De l’autre, un autre groupe classé comme une race à part, « une race supérieure »2, habitant « en haut » au centre du pays, jugé comme se sentant démographiquement minoritaire, ayant dans le passé des ambitions d’expansion dans toute l’île, supposé voulant rasseoir son hégémonie, jugé apte à servir dans l’administration coloniale et à fournir plus tard les mains-d’œuvre au commerce et à l’industrie coloniale. Le mythe de l’opposition « Merina-Côtiers » se trouve renforcé à travers son enracinement dans les histoires, les mémoires et les interdits d’avant la colonisation. Il détermine l’imaginaire collectif des Malgaches qui l’entretiennent de génération en génération à travers les récits des Ray aman-dReny, des raiamandreny et olombe.
L’instrumentalisation de l’ethnicité
Comme prévu par le colonisateur français dans les années 50, les Malgaches ont commencé, dès la première République, à utiliser par eux-mêmes l’ethnicité comme instrument politique pour protéger le pouvoir acquis ou pour accéder au pouvoir. L’objectif de la création de l’ethnicité « côtière » étant sa mise en opposition à l’ethnicité Merina. Il ne faut pas oublier que l’ethnicité Merina, Sakalava, Betsimisaraka, etc. a déjà existé bien avant la colonisation.

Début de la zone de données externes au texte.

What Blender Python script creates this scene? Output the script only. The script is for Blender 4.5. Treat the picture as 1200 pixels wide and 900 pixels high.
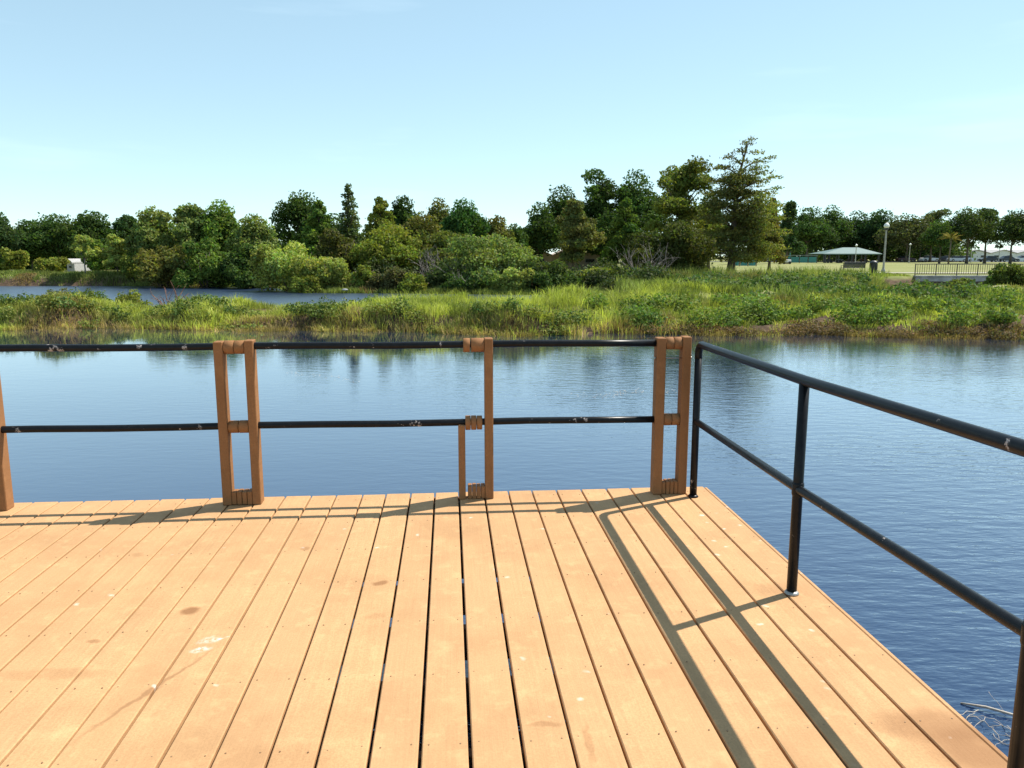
import bpy, math, random
import numpy as np
from mathutils import Vector
random.seed(7); R = np.random.RandomState(11)
rad = math.radians
SC = bpy.context.scene
COL = SC.collection
for _o in list(bpy.data.objects): bpy.data.objects.remove(_o)

# ------------------------------------------------------------------ camera
F = 910.0; PITCH = rad(9.36); CAMZ = 1.45
cam = bpy.data.cameras.new('camera'); co = bpy.data.objects.new('camera', cam); COL.objects.link(co)
cam.sensor_width = 36; cam.lens = 36*F/1200; cam.clip_end = 5000; cam.clip_start = .05
co.location = (0, 0, CAMZ); co.rotation_euler = (math.pi/2-PITCH, 0, 0)
SC.camera = co
# ------------------------------------------------------------------ sky, sun, exposure
SUN_AZ = 61.0; SUN_EL = 54.0
W = bpy.data.worlds.new('World'); SC.world = W; W.use_nodes = True
nt = W.node_tree; nt.nodes.clear()
wo = nt.nodes.new('ShaderNodeOutputWorld'); bg = nt.nodes.new('ShaderNodeBackground')
sky = nt.nodes.new('ShaderNodeTexSky'); sky.sky_type = 'NISHITA'; sky.sun_disc = False
sky.sun_elevation = rad(SUN_EL); sky.sun_rotation = rad(SUN_AZ)
sky.air_density = .7; sky.dust_density = 0; sky.ozone_density = 1.0; sky.altitude = 0
tint = nt.nodes.new('ShaderNodeMix'); tint.data_type = 'RGBA'; tint.blend_type = 'MULTIPLY'
tint.inputs[0].default_value = 1; tint.inputs[7].default_value = (.90, 1.08, 1.05, 1)
cl = nt.nodes.new('ShaderNodeMix'); cl.data_type = 'RGBA'; cl.blend_type = 'MIX'
tc = nt.nodes.new('ShaderNodeTexCoord'); mp = nt.nodes.new('ShaderNodeMapping'); mp.inputs['Scale'].default_value = (1.2, 1.2, 9)
nz = nt.nodes.new('ShaderNodeTexNoise'); nz.inputs['Scale'].default_value = 2.3; nz.inputs['Detail'].default_value = 6
rp = nt.nodes.new('ShaderNodeMapRange'); rp.inputs[1].default_value = .56; rp.inputs[2].default_value = .85; rp.inputs[3].default_value = 0; rp.inputs[4].default_value = .08
L = nt.links.new
L(tc.outputs['Generated'], mp.inputs[0]); L(mp.outputs[0], nz.inputs['Vector']); L(nz.outputs['Fac'], rp.inputs[0])
gm = nt.nodes.new('ShaderNodeGamma'); gm.inputs[1].default_value = .5
L(sky.outputs[0], gm.inputs[0]); L(gm.outputs[0], tint.inputs[6]); L(tint.outputs[2], cl.inputs[6]); L(rp.outputs[0], cl.inputs[0])
cl.inputs[7].default_value = (5.6, 6.2, 6.3, 1)
L(cl.outputs[2], bg.inputs[0]); bg.inputs[1].default_value = .15; L(bg.outputs[0], wo.inputs[0])
sl = bpy.data.lights.new('sun', 'SUN'); so = bpy.data.objects.new('sun', sl); COL.objects.link(so)
sl.energy = 2.75; sl.angle = rad(.5); sl.color = (1, .94, .84)
sd = Vector((math.sin(rad(SUN_AZ))*math.cos(rad(SUN_EL)), math.cos(rad(SUN_AZ))*math.cos(rad(SUN_EL)), math.sin(rad(SUN_EL))))
so.rotation_euler = sd.to_track_quat('Z', 'Y').to_euler(); so.location = (20, 10, 30)
SC.view_settings.view_transform = 'Standard'; SC.view_settings.look = 'None'; SC.view_settings.gamma = 1
SC.view_settings.exposure = 1.50
SC.cycles.max_bounces = 6; SC.cycles.transparent_max_bounces = 8

# ------------------------------------------------------------------ survey helpers (metres from sight lines)
CP, SP = math.cos(PITCH), math.sin(PITCH)
def G(px, py, z=0.0):
    v = (px-600)/F; w = (450-py)/F
    dz = -SP+w*CP; t = (z-CAMZ)/dz
    return (v*t, (CP+w*SP)*t)
def ZAT(py, d): return CAMZ+d*math.tan(math.atan((450-py)/F)-PITCH)
def XAT(px, d, z=0.0): return (px-600)/F*(d*CP-(z-CAMZ)*SP)
def PPM(d): return F/(d*CP)
WZ = -0.8

# ------------------------------------------------------------------ object helpers
def tag(o, label=None, cat=None, group=None, kind=None):
    if label: o['label'] = label
    if cat: o['category'] = cat
    if group: o['group'] = group
    if kind: o['kind'] = kind
    return o
def empty(name, loc, rz=0, label=None, cat=None, group=None):
    o = bpy.data.objects.new(name, None); COL.objects.link(o); o.location = loc; o.rotation_euler = (0, 0, rz)
    o.empty_display_size = .2
    return tag(o, label, cat, group)
def obj(name, me, mat=None, parent=None, loc=None):
    o = bpy.data.objects.new(name, me); COL.objects.link(o)
    if mat and not me.materials: me.materials.append(mat)
    if parent: o.parent = parent
    if loc: o.location = loc
    return o
def copy_tree(o, parent=None):
    c = o.copy(); COL.objects.link(c)
    if parent: c.parent = parent
    for ch in list(o.children): copy_tree(ch, c)
    return c
def npmesh(name, V, Fc, cols=None, smooth=False):
    """V (n,3); Fc (m,k) same k"""
    V = np.asarray(V, np.float32); Fc = np.asarray(Fc, np.int32)
    me = bpy.data.meshes.new(name); m, k = Fc.shape
    me.vertices.add(len(V)); me.vertices.foreach_set('co', V.ravel())
    me.loops.add(m*k); me.loops.foreach_set('vertex_index', Fc.ravel())
    me.polygons.add(m); me.polygons.foreach_set('loop_start', np.arange(0, m*k, k, dtype=np.int32))
    if smooth: me.polygons.foreach_set('use_smooth', np.ones(m, bool))
    me.update(calc_edges=True)
    if cols is not None:
        a = me.color_attributes.new('tone', 'FLOAT_COLOR', 'POINT')
        c4 = np.ones((len(V), 4), np.float32); c4[:, :3] = cols; a.data.foreach_set('color', c4.ravel())
    return me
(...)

À l’entrée de l’indépendance, les élites politiques malgaches ont politisé l’ethnicité, ils ont instrumentalisé l’appartenance à un groupe ethno-régional en tant que ressource politique dans le cadre des processus sociopolitiques et l’ont utilisé comme moyen de mobilisation dans les luttes pour le pouvoir et pour la distribution des richesses.

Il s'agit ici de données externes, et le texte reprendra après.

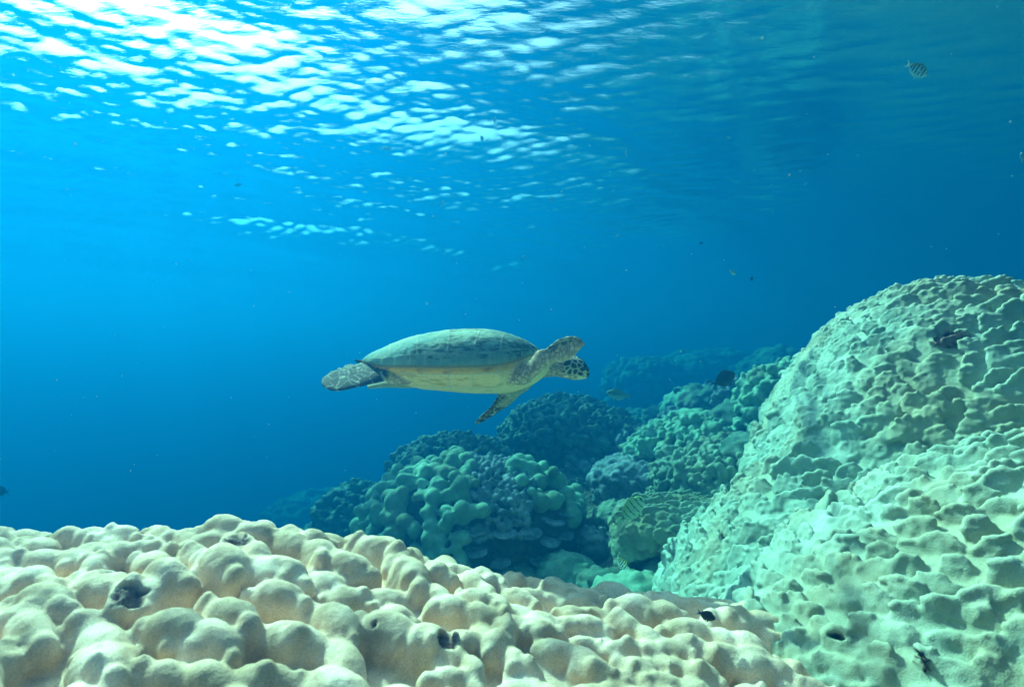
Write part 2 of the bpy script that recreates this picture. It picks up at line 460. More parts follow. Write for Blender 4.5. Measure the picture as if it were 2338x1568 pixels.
# --- mounds covered in overlapping scales
def relax(me, V, n, fac=.5):
    E = np.empty(len(me.edges) * 2, dtype=np.int32); me.edges.foreach_get("vertices", E); E = E.reshape(-1, 2)
    cnt = np.bincount(E.ravel(), minlength=len(V)).astype(float)[:, None]
    for _ in range(n):
        A = np.stack([np.bincount(E[:, 0], V[E[:, 1], j], len(V)) + np.bincount(E[:, 1], V[E[:, 0], j], len(V)) for j in range(3)], 1) / cnt
        V = V + fac * (A - V)
    return V
def scaly(name, domes, voxel, cell, seed, h1=.030, h2=.012, soft=5, spots=None):
    B = Blobs()
    for c, d in domes: B.add(np.array(c), np.eye(3), d, 5)
    me = B.skin(name, voxel * 4, 14, .6, 2)
    V, Nn = coords(me), normals(me)
    k = 1.0 / cell
    w = np.stack([fbm(V * k * .45, seed + j, 3) for j in range(3)], 1) * cell * .6
    up = np.array((0.0, 0, 1)) - Nn * Nn[:, 2:3]; ul = np.linalg.norm(up, axis=1, keepdims=True); up = up / np.maximum(ul, .25)
    side = np.cross(up, Nn)
    sc = k * (.85 + .3 * (vnoise(V * 1.7, seed + 3) * .5 + .5))[:, None]
    F1, F2, ID, D = worley((V + w) * k, seed + 4, .95, True)
    pa = pillow(F2 - F1, .22)
    rel = np.clip((D * up).sum(1) + .35 * (D * side).sum(1), -.6, .6)
    big = fbm(V * 2.2, seed + 8, 3)
    h = h1 * pa * (.45 + .9 * ID + .75 * rel)
    h += h1 * .38 * np.exp(-((F2 - F1 - .13) / .08) ** 2) * sstep(-.15, .3, rel)
    G1, G2, GI = worley((V + w * .5) * k * 2.5, seed + 5)
    h += pillow(G2 - G1, .45) * h2 * sstep(.25, .8, GI) * (.3 + .7 * pa)
    E1, E2, EI = worley((V + w) * k * .34, seed + 6)
    h += .022 * pillow(E2 - E1, .16) * cell / .06 * (.4 + EI) + .055 * big
    h += .0035 * (1 - np.abs(vnoise((V + w) * 30, seed + 11))) ** 4 + .0016 * fbm(V * 60, seed + 7, 2)
    pit = sstep(.86, .9, ID) * sstep(.15, .45, vnoise(V * 1.6, seed + 9)); h -= pit * pa * h1 * 1.8
    bare_and_shade = np.zeros(len(V))
    if spots:
        bare_and_shade = marks(V, spots); h -= bare_and_shade * .045
    V2 = V + (Nn + up * (.30 * pa * np.clip(rel + .2, 0, 1))[:, None]) * h[:, None]
    V2 = relax(me, V2, soft)
    set_coords(me, V2); paint(me, bare_and_shade[:, None] * np.ones((1, 3)))
    return me
domes = [((1.98, 2.6, -1.0), (.90, 1.0, 1.37)), ((2.75, 2.7, -1.2), (1.1, 1.0, 1.30)), ((1.45, 2.3, -1.5), (.95, .9, 1.15)), ((1.55, 1.35, -1.14), (1.15, .82, .98)), ((1.02, 1.55, -1.5), (.80, .65, .85))]
def crinkled(name, domes, voxel, size, seed, spots=None, twist=.35, soft=2, lim=-.25):
    r = np.random.default_rng(seed); C = Blobs()
    for c, d in domes: C.add(np.array(c), np.eye(3), d, 5)
    core = C.skin(name + "_core", .03, 16, .6, 1)
    P0, N0 = coords(core), normals(core)
    P0 = P0 + N0 * (.05 * fbm(P0 * 2.2, seed, 3) - .012)[:, None]; set_coords(core, P0); core.calc_loop_triangles()
    tri = np.empty(len(core.loop_triangles) * 3, dtype=np.int32); core.loop_triangles.foreach_get("vertices", tri); tri = tri.reshape(-1, 3)
    B = Blobs(); B.raw(P0, tri)
    ar = np.linalg.norm(np.cross(P0[tri[:, 1]] - P0[tri[:, 0]], P0[tri[:, 2]] - P0[tri[:, 0]]), axis=1)
    pick = r.choice(len(tri), 60000, p=ar / ar.sum()); w = r.dirichlet((1, 1, 1), 60000)
    P = np.einsum('ij,ijk->ik', w, P0[tri[pick]]); Nn = np.einsum('ij,ijk->ik', w, N0[tri[pick]]); Nn /= np.linalg.norm(Nn, axis=1, keepdims=True)
    ok = (np.einsum('ij,ij->i', Nn, -P) > lim * np.linalg.norm(P, axis=1)) & (P[:, 1] > .2); x_, y_ = proj(P); ok &= (x_ > -300) & (x_ < 3000) & (y_ < 2100)
    P, Nn = P[ok], Nn[ok]
    sz = size * (.75 + .55 * np.clip(vnoise(P * 2.6, seed + 3) * .7 + .5, 0, 1))
    sz = sz * np.clip(np.linalg.norm(P, axis=1) / 2.5, .52, 1.0)
    for i in spread(P, sz * .74, r):
        # an upright plate: its face looks outward, its wavy rim is free at the top
        s = sz[i]; n0 = Nn[i]; hz = np.array((n0[0], n0[1], 0)); view = np.array((-.25, -1.0, 0))
        hz = hz + view * max(0, .75 - np.linalg.norm(hz)) + .25 * view
        n = hz / np.linalg.norm(hz) + np.array((0, 0, r.uniform(.05, .50))) + r.normal(size=3) * .16
        R = frame(n, (0, 0, 1), .30 + r.normal() * twist)
        a, b_, t_ = s * r.uniform(.45, .80), s * r.uniform(.42, .68), s * r.uniform(.13, .19)
        c = P[i] + n0 * s * r.uniform(.0, .15) - R[:, 1] * b_ * .15
        B.add(c, R, (a, b_, t_), 3, .86)
        m_ = r.integers(5, 9); arc = r.uniform(.8, 1.3); ph = r.normal() * .25
        for j in range(m_):                                       # the thickened, wavy rim
            th = ((j / (m_ - 1)) * 2 - 1) * arc + ph; g = s * r.uniform(.10, .165); k_ = r.uniform(.86, 1.06)
            B.add(c + R @ np.array((math.sin(th) * a * k_, math.cos(th) * b_ * k_, t_ * r.uniform(-.1, .45))), R, (g * 1.5, g, g), 1)
        for j in range(r.integers(3, 8)):                         # knuckles on its face
            g = s * r.uniform(.12, .20); x_, y_ = r.uniform(-.65, .65), r.uniform(-.8, .55)
            B.add(c + R @ np.array((x_ * a, y_ * b_, t_ * math.sqrt(max(1 - x_ * x_ - y_ * y_, .1)) - g * .45)), R, (g, g * r.uniform(.9, 1.5), g * .9), 1)
    me = B.skin(name, voxel, soft)
    bpy.data.meshes.remove(core)
    V, N1 = coords(me), normals(me); bare_and_shade = marks(V, spots) if spots else np.zeros(len(V))
    wv = np.stack([vnoise(V * 14, seed + j) for j in range(3)], 1) * .5
    rid = (1 - np.abs(vnoise(V * 21 + wv, seed + 21))) ** 5
    V = V + N1 * (  .0022 * rid + .0018 * (1 - np.abs(vnoise(V * 46 + wv, seed + 22))) ** 3 + .0016 * fbm(V * 60, seed + 1, 3) - bare_and_shade * .035)[:, None]
    set_coords(me, V); paint(me, bare_and_shade[:, None] * np.ones((1, 3))); return me
SPOTS = [(2170, 772, .045, 1.9), (1905, 1450, .014, 2.6), (2090, 1492, .014, 3.0)]  # dark holes and crevices: dented, their shade also painted in
o = put("coral_mound", crinkled("coral_mound", domes, .0052, .078, 50, SPOTS), M_right)
tag(o, "tall pale green coral mound of overlapping scales rising on the right", "coral")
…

D’une manière générale, ils le font afin de légitimer leur propre politique et/ou pour délégitimer celle de leurs adversaires politiques, qu’il s’agisse du contenu politique, des structures politiques ou des modes d’accès au pouvoir. L’instrumentalisation de l’ethnicité est toujours accompagnée d’une campagne de peur et d’un chantage politique pouvant aller de simples discours à l’utilisation de violence suivie d’émeutes, d’incendies criminels, de pillages de maisons d’habitation et de magasins. Par la politisation de l’ethnicité, il est facile pour un leader politique Merina de mobiliser des Merina contre des causes portées par des leaders « côtiers ». Inversement, il est facile pour un leader politique « côtier » de mobiliser des « côtiers » contre des causes portées par des leaders Merina.
Leviers
Arrivé au pouvoir, Philibert Tsiranana, qui voulait inverser la situation (selon le schéma préconisé par le stratège colonialiste français), avait pourtant pérennisé les anciennes structures coloniales qui l’ont préparé à prendre le pouvoir tout en s’inspirant de la gouvernance dirigiste et de l’ancienne politique autoritaire, hiérarchique et hiérarchisante du royaume merina dont il est censé éviter le retour (selon toujours le schéma des années 50 concernant le « futur Madagascar »). Le Parti social-démocrate (PSD), en tant que parti successeur du Padesm s’était beaucoup profilé en tant que parti des « côtiers » et s’est très vite emparé de tous les leviers de commande tant gouvernementaux qu’administratifs.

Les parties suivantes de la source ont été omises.